* [What you need to do]
Pictures do not belong in the copy; quote every entry below exactly.

* [Data rows]
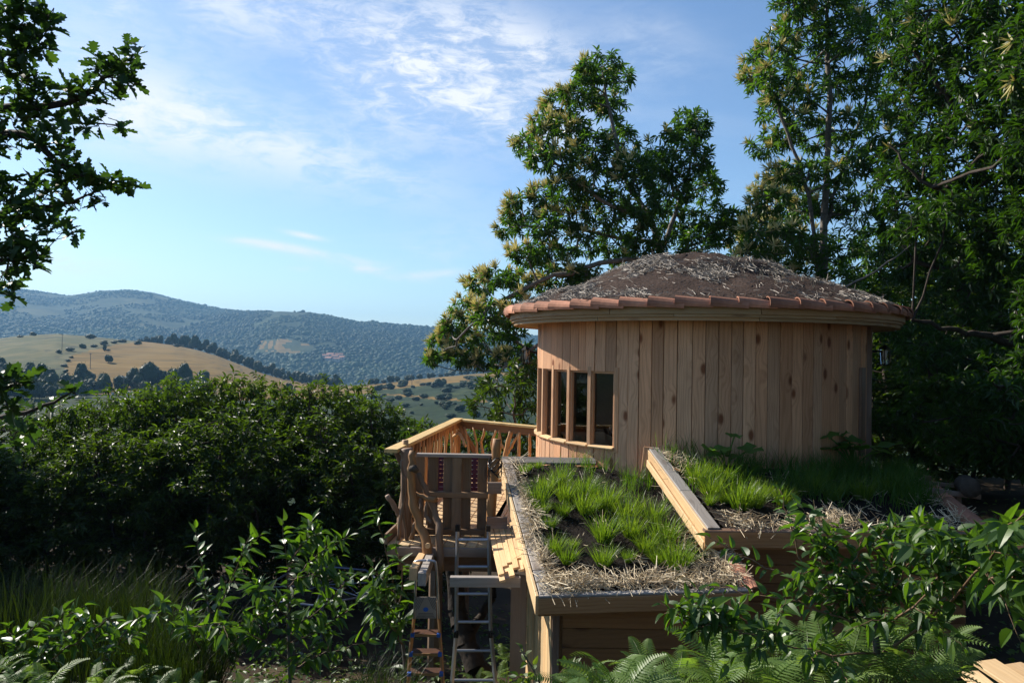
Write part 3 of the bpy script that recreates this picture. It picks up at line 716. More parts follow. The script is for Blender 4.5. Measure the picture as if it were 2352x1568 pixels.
# a corner strip where the light changes, right of the windows
# windows
for k in range(NWIN):
    t0 = WIN0 + WINP*k; t1 = t0 + WINP; mt = .72
    a, b = hp(t0+mt, HR-.045, 0), hp(t1-mt, HR-.045, 0); c = (a+b)/2; tm = (t0+t1)/2; wd = (b-a).length
    w = add('window', board_mesh(wd+.02, .03, .035, M_['trim']), hut, frame(b-a, hdir(tm), (c.x, c.y, WTOP-.012)))       # head
    board('frame', w, M_['trim'], WTOP-WBOT, .028, .05, (a.x, a.y, (WTOP+WBOT)/2), (0,0,1), hdir(tm))
    board('frame', w, M_['trim'], WTOP-WBOT, .028, .05, (b.x, b.y, (WTOP+WBOT)/2), (0,0,1), hdir(tm))
    p0, p1 = hp(t0+.35, HR+.000, WBOT), hp(t1-.35, HR+.000, WBOT)
    o = plank_between('sill', w, M_['fresh'], p0, p1, .085, .022, hdir(tm)*.25+Vector((0,0,1)))
    mb = MB(); h = (WTOP-WBOT)/2; mb.put([(-wd/2,-h,0),(wd/2,-h,0),(wd/2,h,0),(-wd/2,h,0)], F4=[(0,1,2,3)])
    add('pane', mb.mesh('pane', M_['glass']), w, frame(b-a, hdir(tm), (c.x - hdir(tm).x*.012, c.y - hdir(tm).y*.012, (WTOP+WBOT)/2)))
for k in range(NWIN+1):
    t = WIN0 + WINP*k + (-.35 if k == 0 else 0)
    board('mullion', hut, M_['trim'], WTOP-WBOT+.10, .056, .05, hp(t, HR-.020, (WTOP+WBOT)/2), (0,0,1), hdir(t))
# floor, ceiling
def disc(r, z, th, name, mat):
    mb = MB(); n = 64; V = []
    for a in np.arange(n)*360/n: V += [tuple(hp(a, r, z)), tuple(hp(a, r, z-th))]
    V += [tuple(hp(0,0,z)), tuple(hp(0,0,z-th))]; F4 = []; F3 = []
    for i in range(n):
        j = (i+1) % n; F4.append((2*i, 2*i+1, 2*j+1, 2*j)); F3 += [(2*n, 2*i, 2*j), (2*n+1, 2*j+1, 2*i+1)]
    mb.put(V, F3, F4); return add(name, mb.mesh(name, mat), hut)
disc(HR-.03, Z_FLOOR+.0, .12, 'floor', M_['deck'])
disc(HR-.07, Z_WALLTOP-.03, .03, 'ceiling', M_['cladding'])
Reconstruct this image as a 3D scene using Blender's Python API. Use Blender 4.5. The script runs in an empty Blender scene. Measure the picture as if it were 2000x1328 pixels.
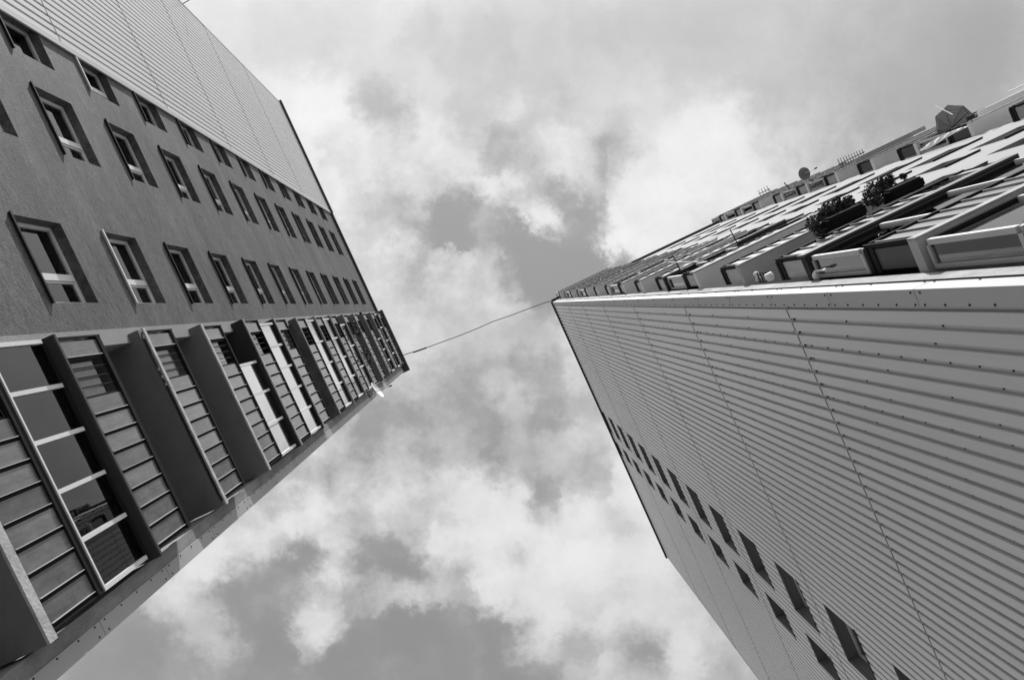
import bpy, bmesh, math, random
from mathutils import Vector, Matrix

random.seed(7)
scene = bpy.context.scene
COL = scene.collection
R = math.radians

# ------------------------------------------------------------------ camera
cam_d = bpy.data.cameras.new("camera")
cam = bpy.data.objects.new("camera", cam_d)
COL.objects.link(cam)
scene.camera = cam
cam_d.sensor_width = 36.0
cam_d.lens = 28.8
cam_d.clip_start = 0.05
cam_d.clip_end = 3000.0
_c = ((0.41323086, -0.90975823, -0.03975187),
      (-0.90893739, -0.41472871, 0.04281248),
      (-0.05543525, 0.01844053, -0.99829198))
cam.matrix_world = Matrix(_c).transposed().to_4x4()      # the eye stands at the origin, ground 1.6 m below

# ------------------------------------------------------------------ light
SUN_DIR = Vector((-1.0, -0.27, 0.95)).normalized()       # towards the sun
SUN_ELEV = math.asin(SUN_DIR.z)
sun_d = bpy.data.lights.new("sun", 'SUN')
sun_d.energy = 4.35
sun_d.angle = R(0.55)
sun_d.color = (1.0, 1.0, 1.0)                             # black-and-white photograph: neutral light
sun = bpy.data.objects.new("sun", sun_d)
COL.objects.link(sun)
sun.rotation_euler = SUN_DIR.to_track_quat('Z', 'Y').to_euler()
sun.location = SUN_DIR * 200

vs = scene.view_settings
vs.view_transform = 'Standard'
vs.look = 'None'
vs.exposure = 0.5
vs.gamma = 1.0
vs.use_curve_mapping = False

# sky: Nishita daylight seen in black and white, with a layer of broken cloud.
# Cloud cover over the yard as a sum of products of two curves of the cloud-layer coordinates.
SKY_A0, SKY_A1 = -0.62, 0.80
SKY_B0, SKY_B1 = -0.56, 0.62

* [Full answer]
Write part 3 of the bpy script that recreates this picture. It picks up at line 716. More parts follow. The script is for Blender 4.5. Measure the picture as if it were 2352x1568 pixels.
# a corner strip where the light changes, right of the windows
# windows
for k in range(NWIN):
    t0 = WIN0 + WINP*k; t1 = t0 + WINP; mt = .72
    a, b = hp(t0+mt, HR-.045, 0), hp(t1-mt, HR-.045, 0); c = (a+b)/2; tm = (t0+t1)/2; wd = (b-a).length
    w = add('window', board_mesh(wd+.02, .03, .035, M_['trim']), hut, frame(b-a, hdir(tm), (c.x, c.y, WTOP-.012)))       # head
    board('frame', w, M_['trim'], WTOP-WBOT, .028, .05, (a.x, a.y, (WTOP+WBOT)/2), (0,0,1), hdir(tm))
    board('frame', w, M_['trim'], WTOP-WBOT, .028, .05, (b.x, b.y, (WTOP+WBOT)/2), (0,0,1), hdir(tm))
    p0, p1 = hp(t0+.35, HR+.000, WBOT), hp(t1-.35, HR+.000, WBOT)
    o = plank_between('sill', w, M_['fresh'], p0, p1, .085, .022, hdir(tm)*.25+Vector((0,0,1)))
    mb = MB(); h = (WTOP-WBOT)/2; mb.put([(-wd/2,-h,0),(wd/2,-h,0),(wd/2,h,0),(-wd/2,h,0)], F4=[(0,1,2,3)])
    add('pane', mb.mesh('pane', M_['glass']), w, frame(b-a, hdir(tm), (c.x - hdir(tm).x*.012, c.y - hdir(tm).y*.012, (WTOP+WBOT)/2)))
for k in range(NWIN+1):
    t = WIN0 + WINP*k + (-.35 if k == 0 else 0)
    board('mullion', hut, M_['trim'], WTOP-WBOT+.10, .056, .05, hp(t, HR-.020, (WTOP+WBOT)/2), (0,0,1), hdir(t))
# floor, ceiling
def disc(r, z, th, name, mat):
    mb = MB(); n = 64; V = []
    for a in np.arange(n)*360/n: V += [tuple(hp(a, r, z)), tuple(hp(a, r, z-th))]
    V += [tuple(hp(0,0,z)), tuple(hp(0,0,z-th))]; F4 = []; F3 = []
    for i in range(n):
        j = (i+1) % n; F4.append((2*i, 2*i+1, 2*j+1, 2*j)); F3 += [(2*n, 2*i, 2*j), (2*n+1, 2*j+1, 2*i+1)]
    mb.put(V, F3, F4); return add(name, mb.mesh(name, mat), hut)
disc(HR-.03, Z_FLOOR+.0, .12, 'floor', M_['deck'])
disc(HR-.07, Z_WALLTOP-.03, .03, 'ceiling', M_['cladding'])
Reconstruct this image as a 3D scene using Blender's Python API. Use Blender 4.5. The script runs in an empty Blender scene. Measure the picture as if it were 2000x1328 pixels.
import bpy, bmesh, math, random
from mathutils import Vector, Matrix

random.seed(7)
scene = bpy.context.scene
COL = scene.collection
R = math.radians

# ------------------------------------------------------------------ camera
cam_d = bpy.data.cameras.new("camera")
cam = bpy.data.objects.new("camera", cam_d)
COL.objects.link(cam)
scene.camera = cam
cam_d.sensor_width = 36.0
cam_d.lens = 28.8
cam_d.clip_start = 0.05
cam_d.clip_end = 3000.0
_c = ((0.41323086, -0.90975823, -0.03975187),
      (-0.90893739, -0.41472871, 0.04281248),
      (-0.05543525, 0.01844053, -0.99829198))
cam.matrix_world = Matrix(_c).transposed().to_4x4()      # the eye stands at the origin, ground 1.6 m below

# ------------------------------------------------------------------ light
SUN_DIR = Vector((-1.0, -0.27, 0.95)).normalized()       # towards the sun
SUN_ELEV = math.asin(SUN_DIR.z)
sun_d = bpy.data.lights.new("sun", 'SUN')
sun_d.energy = 4.35
sun_d.angle = R(0.55)
sun_d.color = (1.0, 1.0, 1.0)                             # black-and-white photograph: neutral light
sun = bpy.data.objects.new("sun", sun_d)
COL.objects.link(sun)
sun.rotation_euler = SUN_DIR.to_track_quat('Z', 'Y').to_euler()
sun.location = SUN_DIR * 200

vs = scene.view_settings
vs.view_transform = 'Standard'
vs.look = 'None'
vs.exposure = 0.5
vs.gamma = 1.0
vs.use_curve_mapping = False

# sky: Nishita daylight seen in black and white, with a layer of broken cloud.
# Cloud cover over the yard as a sum of products of two curves of the cloud-layer coordinates.
SKY_A0, SKY_A1 = -0.62, 0.80
SKY_B0, SKY_B1 = -0.56, 0.62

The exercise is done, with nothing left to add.